▸ **Information shown**:
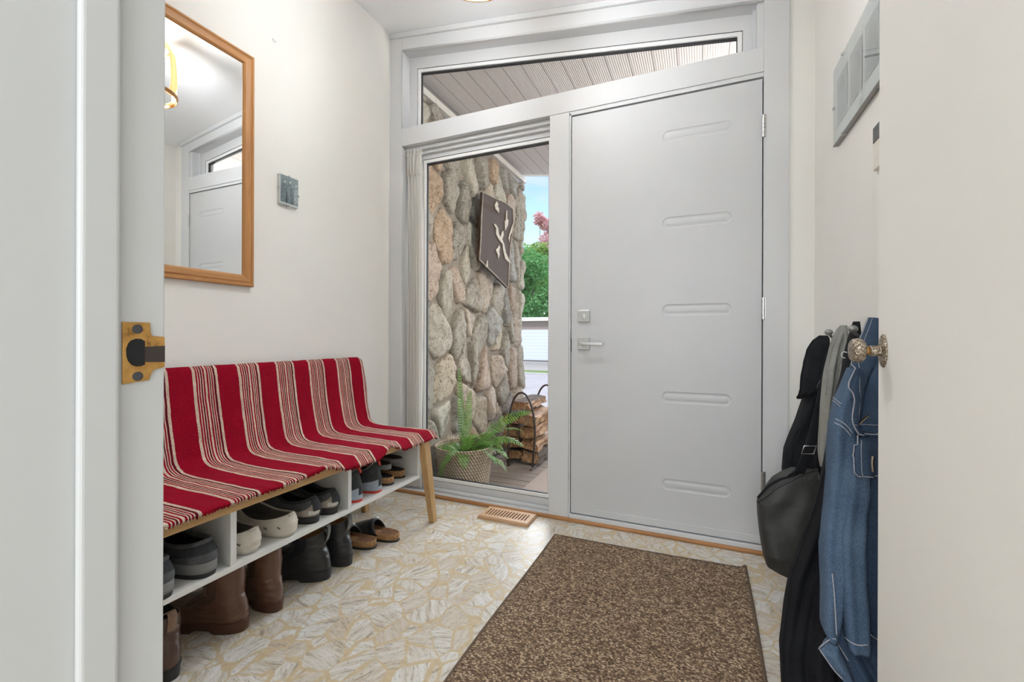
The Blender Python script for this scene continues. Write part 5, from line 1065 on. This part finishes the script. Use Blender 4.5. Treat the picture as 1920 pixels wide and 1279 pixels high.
def frond(az, ln, el0, droop, w=.055, twist=0):
    p = Vector((.05 * math.cos(az), .05 * math.sin(az), .29)); pts = [p.copy()]; n = 30; el = el0
    for k in range(n): p = p + Vector((math.cos(az) * math.cos(el), math.sin(az) * math.cos(el), math.sin(el))) * ln / n; el -= droop / n * (.5 + k / n); pts.append(p.copy())
    h = MB(); h.tube(pts, lambda t: .0026 * (1 - .7 * t), 5); side0 = Vector((-math.sin(az), math.cos(az), 0))
    for k in range(4, n + 1):
        t = k / n; d = (pts[min(k + 1, n)] - pts[k - 1]).normalized(); sd_ = (side0 * math.cos(twist) + d.cross(side0) * math.sin(twist)).normalized(); up_ = sd_.cross(d).normalized(); wl = w * (math.sin(PI * min(1, t * .93 + .07)) ** .6) * (1 - .2 * t) + .006
        for sg in (1, -1):
            b_ = pts[k]; dr = (sd_ * sg + d * .35 - up_ * random.uniform(-.05, .3) * (1 if up_.z < 0 else -1) * -1).normalized(); hw = ln / n * .33
            q = [b_ - d * hw * .6, b_ + dr * wl * .35 - d * hw, b_ + dr * wl * .8 - d * hw * .7, b_ + dr * wl + d * hw * .3, b_ + dr * wl * .8 + d * hw * .8, b_ + dr * wl * .35 + d * hw, b_ + d * hw * .6]
            q = [x_ - up_ * (abs((x_ - b_).dot(dr)) ** 2) * (-3 if up_.z < 0 else 3) * .6 for x_ in q]; h.add(q, [tuple(range(7))])
    h.build('frond', M['fern'], pot)
# one long frond to the right, one upright at the left, a dense crown
frond(.42, .52, 1.02, 1.05, .066, .5); frond(.30, .40, .80, 1.6, .055, .3); frond(.75, .44, .9, 1.5, .055, -.3); frond(.15, .30, .2, 1.5, .045); frond(2.4, .58, 1.50, .12, .030, .3); frond(1.9, .44, 1.35, .5, .035)
for k in range(22): a = -PI + k * 2 * PI / 22 + random.uniform(-.1, .1); frond(a, random.uniform(.24, .36) * (.5 if math.cos(a) < -.25 else 1), random.uniform(.5, 1.2), random.uniform(1.4, 2.4), random.uniform(.035, .055), random.uniform(-.5, .5))

# exterior wall right of the door; lantern added, unseen, to go with the porch fill
struct('wall_outside', MB().box(XR + .12, 2.8, D + .012, D + .15, -.3, 3.0), plain('pale_siding', (.62, .60, .57), .6))
pl = empty('added_lantern', (.70, D + .15, 1.80), 'added black wall lantern outside beside the entry door, out of view', 'light')
h = MB(); h.box(.66, .74, D + .15, D + .165, 1.74, 1.92); keep(h.build('back_plate', M['rubber'], pl, bevel=.003), pl)
h = MB(); h.tube([(.70, D + .16, 1.90), (.70, D + .24, 1.99), (.70, D + .37, 2.00), (.70, D + .37, 1.975)], .007, 8); keep(h.build('arm', M['rubber'], pl, smooth_=True), pl)
h = MB(); h.lathe([(.10, 0), (.09, .015), (.02, .05)], (.70, D + .37, 1.955), (0, 0, 1), 24); keep(h.build('hood', M['rubber'], pl, smooth_=True), pl)

# firewood rack with split logs
hx, hy = -1.37, 3.35
rk = empty('firewood_rack', (hx, hy, DZ), 'black steel hoop firewood rack on the porch', 'firewood rack'); iron = plain('dark_wrought_iron', (.06, .045, .04), .5, .4)
def hoop(y, n_='hoop'):
    h = MB(); P = [(hx - .12, y, DZ + .02)] + [(hx + .0 + .12 * math.cos(a), y, DZ + .30 + .33 * math.sin(a)) for a in np.linspace(PI * 1.08, -PI * .08, 26)] + [(hx + .10, y, DZ + .02)]
    h.tube(P, .009, 8); keep(h.build(n_, iron, rk, smooth_=True), rk)
hoop(hy + .02); hoop(hy + .66)
h = MB(); h.tube([(hx - .12, hy + .02, DZ + .013), (hx - .12, hy + .66, DZ + .013)], .009, 8); keep(h.build('base_bar', iron, rk), rk)
h = MB(); h.tube([(hx + .10, hy - .02, DZ + .013), (hx + .10, hy + .68, DZ + .013)], .009, 8); keep(h.build('base_bar', iron, rk), rk)
m = N('split_log'); f = m.noise(1, 7, .65, 1.5, m.mapping((26, 2.2, 26))); m.color(m.ramp(f, [(.32, (.07, .03, .012)), (.50, (.25, .12, .05)), (.70, (.50, .31, .155))])).rough(.7); m.bump(f, .8, .006); M['log'] = m.m
m = N('bark_log'); f = m.noise(1, 7, .7, 1.0, m.mapping((30, 5, 30))); m.color(m.ramp(f, [(.30, (.03, .022, .018)), (.6, (.12, .085, .065)), (.75, (.24, .20, .17))])).rough(.9); m.bump(f, 1, .01); M['bark'] = m.m
random.seed(21)
def log(cx, cz, pts, ln, y0, label, barked=(), rot=0):
    o_ = empty('firewood_log', (cx, y0, cz), label, 'log', 'split logs in the firewood rack'); n = 14; ring_ = []
    Pn = []
    for k in range(len(pts)):
        a, b = pts[k], pts[(k + 1) % len(pts)]
        for t in (0, .25, .5, .75): Pn.append((lerp(a[0], b[0], t), lerp(a[1], b[1], t), k))
    sd = random.random() * 40; V = []; m_ = len(Pn)
    for j in range(n):
        for a, b, k in Pn:
            e_ = 1 + .22 * noise.noise(Vector((a * 30, b * 30 + sd, j * .35))) + .05 * noise.noise(Vector((a * 60, b * 50, j * .9 + sd))); V.append((a * e_ + .01 * math.sin(j * .3 + sd), j * ln / (n - 1) + .006 * noise.noise(Vector((a * 50, b * 50, sd))) * (j in (0, n - 1)), b * e_))
    F = [(j * m_ + i, j * m_ + (i + 1) % m_, (j + 1) * m_ + (i + 1) % m_, (j + 1) * m_ + i) for j in range(n - 1) for i in range(m_)] + [tuple(range(m_))[::-1], tuple(range((n - 1) * m_, n * m_))]
    h = MB(); h.add(V, F); ob = h.build('wood', [M['log'], M['bark']], o_)
    for i_, p in enumerate(ob.data.polygons):
        if i_ < (n - 1) * m_ and Pn[i_ % m_][2] in barked: p.material_index = 1
    o_.rotation_euler.y = rot
tri = [(-.07, -.05), (.08, -.045), (.05, .03), (-.02, .06)]; qd = [(-.075, -.045), (.07, -.05), (.075, .035), (-.06, .05)]; wd = [(-.09, -.03), (.085, -.035), (.08, .02), (-.05, .045)]
L0 = DZ + .075
for args in ((-1.54, L0, wd, .42, 3.48, 'dark split log at the bottom of the rack, by the stone wall', (0, 2)), (-1.375, L0, qd, .42, 3.46, 'grey weathered log at the bottom of the rack, nearest the mat', (1, 2)),
             (-1.56, L0 + .105, qd, .40, 3.49, 'dark wedge log in the second layer by the wall', (1, 3)), (-1.39, L0 + .105, wd, .44, 3.44, 'orange split log in the second layer', (0,)),
             (-1.57, L0 + .205, tri, .42, 3.47, 'small wedge log in the third layer by the wall', ()), (-1.385, L0 + .215, qd, .46, 3.42, 'thick light split log in the third layer', ()),
             (-1.56, L0 + .305, wd, .42, 3.48, 'bark covered log in the fourth layer by the wall', (1, 2)), (-1.375, L0 + .325, qd, .48, 3.40, 'thick yellow split log in the fourth layer', ()),
             (-1.47, L0 + .430, wd, .50, 3.44, 'grey bark topped log on top of the stack', (2, 3))): log(*args[:7 - 1], barked=args[6]) if False else log(args[0] + .045, args[1], args[2], args[3], args[4], args[5], args[6], random.uniform(-.22, .22))

# door mat outside
h = MB(); h.prism([(-1.40, 3.10, DZ + .001), (-.36, 2.55, DZ + .001), (.30, 2.55, DZ + .001), (.30, 3.66, DZ + .001), (-1.22, 3.66, DZ + .001)], (0, 0, .010))
h = MB(); h.box(-1.17, .10, 2.62, 3.68, DZ + .001, DZ + .011); m = N('ribbed_mat'); f = m.wave(50, 1.2, 3, 2, m.mapping((1, 1, 1), (0, 0, .7))); m.color(m.ramp(f, [(.2, (.23, .17, .14)), (.8, (.50, .41, .36))])).rough(.9); m.bump(f, .6, .004)
o = h.build('porch_mat', m.m, bevel=.003); tag(o, 'pinkish tan ribbed mat on the porch boards outside', 'mat')

# ------------------------------------------------------------------ yard, street, garage, trees
def gm(name, a, b, sc=8, rough=.9, bump=.3): m = N(name); f = m.noise(sc, 7, .65); m.color(m.ramp(f, [(.3, a), (.7, b)])).rough(rough); m.bump(f, bump, .01); return m.m
struct('ground', MB().box(-60, 60, SY + .2, 90, GZ - .1, GZ), gm('lawn_ground', (.10, .17, .04), (.22, .28, .08), 4))
struct('driveway', MB().box(-40, 40, SY + .34, 16.6, GZ, GZ + .012), gm('pale_asphalt', (.34, .31, .32), (.44, .40, .41), 3))
struct('verge_curb', MB().box(-40, 40, 16.6, 16.9, GZ, GZ + .05), gm('concrete_curb', (.45, .43, .40), (.55, .52, .49), 5))
struct('garage_apron', MB().box(-40, 40, 18.6, 25.4, GZ, GZ + .012), gm('gravel_apron', (.34, .30, .27), (.46, .42, .38), 6))
ga = empty('garage', (-9.6, 25.4, GZ), 'low neighbouring garage with a pale roll up door', 'garage')
keep(MB().box(-13, -4.5, 25.4, 28.6, GZ, 2.05).build('garage_wall', gm('tan_brick', (.26, .20, .18), (.34, .28, .25), 20), ga), ga)
keep(MB().box(-13.2, -4.3, 25.1, 28.8, 1.95, 2.17).build('fascia', M['vinyl'], ga, bevel=.01), ga)
m = N('roll_up_door'); P = m.sep(); ln = m.math('LESS_THAN', m.math('FRACT', m.math('MULTIPLY', P[2], 5)), .08); m.color(m.mix(ln, (.66, .68, .78), (.45, .47, .56))).rough(.5)
keep(MB().box(-11.2, -8.55, 25.34, 25.4, GZ, 1.42).build('garage_door', m.m, ga), ga)
keep(MB().box(-11.3, -8.45, 25.32, 25.4, GZ, GZ + .08).build('door_seal', M['gapdark'], ga), ga)
def leaf_mat(name, a, b):
    m = N(name); t = m.n('BsdfTranslucent'); t.inputs[0].default_value = (*[x * 1.6 for x in b], 1); mx = m.n('MixShader'); mx.inputs[0].default_value = .3
    m.color(m.ramp(m.noise(1.6, 5, .7), [(.3, a), (.7, b)])).rough(.6); m.l(m.b.outputs[0], mx.inputs[1]); m.l(t.outputs[0], mx.inputs[2]); m.l(mx.outputs[0], m.out.inputs['Surface']); return m.m
leafA, leafB, leafC = leaf_mat('bush_leaf', (.05, .17, .06), (.16, .38, .12)), leaf_mat('tree_leaf', (.14, .26, .06), (.38, .52, .16)), leaf_mat('pink_leaf', (.46, .24, .26), (.70, .46, .47))
rng = None
barkT = plain('tree_bark', (.14, .11, .09), .9, bump=.6, bsc=30, bd=.02)
def tree(name, x, y, h_, blobs, mat, n, sz, label, cat='tree', seed=0, group=None):
    rng = random.Random(seed); t_ = empty(name, (x, y, GZ), label, cat, group); V = []; F = []
    for k in range(n):
        bx_, by_, bz_, br_ = blobs[rng.randrange(len(blobs))]; d = Vector((rng.gauss(0, 1), rng.gauss(0, 1), rng.gauss(0, 1))).normalized() * br_ * (rng.random() ** .35); d.z *= .9
        if rng.random() < .6 and d.y > 0: d.y = -d.y
        c = Vector((bx_, by_, bz_)) + d + Vector((0, 0, .25 * noise.noise(d * 2))); a = Vector((rng.gauss(0, 1), rng.gauss(0, 1), rng.gauss(0, .6))).normalized(); b = a.orthogonal().normalized(); b = (b * math.cos(k) + a.cross(b) * math.sin(k)); s_ = sz * rng.uniform(.6, 1.3)
        i = len(V); V += [c - a * s_ * .5, c + b * s_ * .28, c + a * s_ * .5, c - b * s_ * .28]; F.append((i, i + 1, i + 2, i + 3))
    h = MB(); h.add(V, F); h.build('foliage', mat, t_)
    h = MB(); h.tube([(0, 0, -.05), (.05, 0, h_ * .3), (0, .05, h_ * .7)], lambda t: .16 * (1 - .6 * t), 10)
    for q in blobs[:5]: h.tube([(0, 0, h_ * .3), (q[0] * .6, q[1] * .6, q[2] * .8), (q[0], q[1], q[2])], lambda t: .07 * (1 - .7 * t), 6)
    h.build('trunk', barkT, t_, smooth_=True)
def shrub_blobs(rng, w_, h_): return [(rng.uniform(-w_, w_), rng.uniform(-.8, .8), rng.uniform(.8, h_), rng.uniform(.8, 1.3)) for _ in range(24)]
lab = ['dense green tree rising behind the garage, seen past the stone wall', 'leafy green tree behind the garage roof, left of the dense one', 'green tree standing further right behind the garage', 'broad green tree right of the others across the street']
for i, (x, w_, h_) in enumerate(((-11.9, 1.6, 7.3), (-18.6, 1.7, 6.5), (-5.3, 1.6, 6.6), (1.6, 1.8, 6.0))):
    rng = random.Random(40 + i); tree('tree', x, 31.5, h_, shrub_blobs(rng, w_, h_), leafA, 15000, .30, lab[i], seed=i, group=None)
rng = random.Random(77); tree('tree', -13.2, 36.5, 9, [(rng.uniform(-2.0, 2.0), rng.uniform(-1, 1), rng.uniform(5.5, 9.2), rng.uniform(.8, 1.2)) for _ in range(22)], leafB, 13000, .26, 'lighter yellow green tree behind the dense green one', seed=9)
rng = random.Random(78); tree('pink_leaved_tree', -14.9, 41.5, 12, [(rng.uniform(-.6, 3.0), rng.uniform(-1, 1), rng.uniform(9.0, 13.4), rng.uniform(.6, 1.0)) for _ in range(14)], leafC, 6000, .28, 'pink leaved tree top rising highest across the street', seed=10)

▸ **Exercise**: Extract the lines exactly, please: the first line of the listing, the line with "for k in range(22): a", and every line between them, but no pictures.

▸ **Response for this exercise**:
The Blender Python script for this scene continues. Write part 5, from line 1065 on. This part finishes the script. Use Blender 4.5. Treat the picture as 1920 pixels wide and 1279 pixels high.
def frond(az, ln, el0, droop, w=.055, twist=0):
    p = Vector((.05 * math.cos(az), .05 * math.sin(az), .29)); pts = [p.copy()]; n = 30; el = el0
    for k in range(n): p = p + Vector((math.cos(az) * math.cos(el), math.sin(az) * math.cos(el), math.sin(el))) * ln / n; el -= droop / n * (.5 + k / n); pts.append(p.copy())
    h = MB(); h.tube(pts, lambda t: .0026 * (1 - .7 * t), 5); side0 = Vector((-math.sin(az), math.cos(az), 0))
    for k in range(4, n + 1):
        t = k / n; d = (pts[min(k + 1, n)] - pts[k - 1]).normalized(); sd_ = (side0 * math.cos(twist) + d.cross(side0) * math.sin(twist)).normalized(); up_ = sd_.cross(d).normalized(); wl = w * (math.sin(PI * min(1, t * .93 + .07)) ** .6) * (1 - .2 * t) + .006
        for sg in (1, -1):
            b_ = pts[k]; dr = (sd_ * sg + d * .35 - up_ * random.uniform(-.05, .3) * (1 if up_.z < 0 else -1) * -1).normalized(); hw = ln / n * .33
            q = [b_ - d * hw * .6, b_ + dr * wl * .35 - d * hw, b_ + dr * wl * .8 - d * hw * .7, b_ + dr * wl + d * hw * .3, b_ + dr * wl * .8 + d * hw * .8, b_ + dr * wl * .35 + d * hw, b_ + d * hw * .6]
            q = [x_ - up_ * (abs((x_ - b_).dot(dr)) ** 2) * (-3 if up_.z < 0 else 3) * .6 for x_ in q]; h.add(q, [tuple(range(7))])
    h.build('frond', M['fern'], pot)
# one long frond to the right, one upright at the left, a dense crown
frond(.42, .52, 1.02, 1.05, .066, .5); frond(.30, .40, .80, 1.6, .055, .3); frond(.75, .44, .9, 1.5, .055, -.3); frond(.15, .30, .2, 1.5, .045); frond(2.4, .58, 1.50, .12, .030, .3); frond(1.9, .44, 1.35, .5, .035)
for k in range(22): a = -PI + k * 2 * PI / 22 + random.uniform(-.1, .1); frond(a, random.uniform(.24, .36) * (.5 if math.cos(a) < -.25 else 1), random.uniform(.5, 1.2), random.uniform(1.4, 2.4), random.uniform(.035, .055), random.uniform(-.5, .5))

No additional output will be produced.